L’accordo si spinge ancora oltre e impone l’introduzione entro il 2012 di una “regola d’oro” costituzionale sui bilanci, che d’ora in poi dovranno basarsi su stime di crescita “indipendenti”. Si tratta di un primo passo verso una Commissione di bilancio indipendente all’anglosassone. Ogni iniziativa che avrà un potenziale impatto sugli altri paesi dovrà essere comunicata alla Commissione. Per gli stati al di fuori di Maastricht e “sotto osservazione”, una simile disciplina rasenta il commissariamento: la Commissione sarà sostanzialmente incaricata di gestire (“monitorare”) le loro manovre economiche.
In ogni caso, il controllo è qualcosa di molto diverso dal coordinamento. La Germania esce vincitrice dal vertice e potrà imporre le sue regole agli altri stati. Di per sé non è una cattiva notizia. Il sogno della Francia di un governo economico europeo è invece rimasto tale: la politica economica d’insieme resta invariata. Come invariato rimarrà il rischio che l’imposizione delle misure di austerity possa falciare ogni speranza di crescita economica. D’altronde, non è stato fatto nulla per soddisfare la necessità dei paesi che soffrono di sovrapproduzione (come la Germania) di mantenere alta la domanda.
Un’Europa spaccata in due
L’accordo di Bruxelles non risolve nemmeno l’altro problema di fondo del progetto europeo: le disuguaglianze tra gli stati. È il grande inganno dell’euro. Anziché convergere sotto l’influenza della moneta unica, le economie nazionali hanno fatto l’esatto contrario: le differenze nella produttività, nei costi della manodopera e nel commercio estero sono aumentate.

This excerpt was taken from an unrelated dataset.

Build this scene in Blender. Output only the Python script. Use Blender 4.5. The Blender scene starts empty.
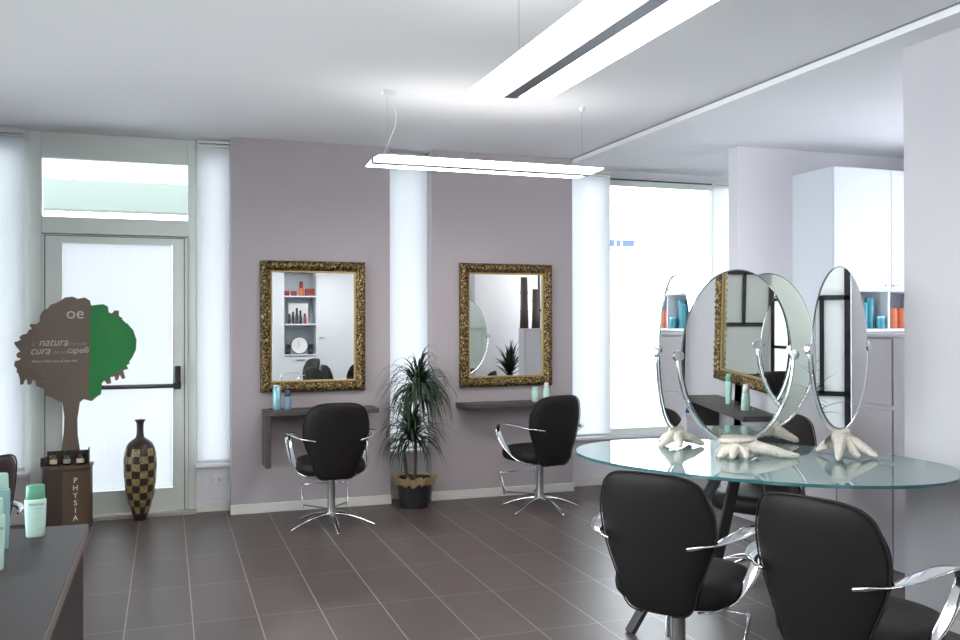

In sostanza si è ampliata la frattura tra l’Europa del nord che produce troppo (Germania, Olanda, Danimarca, Repubblica Ceca e Ungheria) e quella che produce poco (Grecia, Italia, Portogallo, ma anche Francia). Il problema è gravissimo: i paesi dell’Europa meridionale producono e vendono sempre meno beni industriali e servizi, e vivono sempre più oltre le proprie possibilità. In che stato sarà l’occupazione in Grecia tra dieci anni? È questa la domanda essenziale posta dalla crisi dell’euro. E potrebbe essere estesa a tutti i paesi del sud Europa.
L’unione monetaria non basta e la Germania in questo caso ha torto. Oggi si mettono a disposizione sempre più soldi contro la crisi. In futuro ce ne vorranno altri, poi altri ancora, ma non saranno mai abbastanza. Bisogna fare qualcosa per la mobilità, per la competitività e per la qualificazione. L’accordo di Bruxelles chiede al presidente del Consiglio europeo Herman van Rompuy di presentare nuove proposte entro la fine dell’anno. Resta da vedere se l’Europa accetterà di adempiere a ciò che è necessario.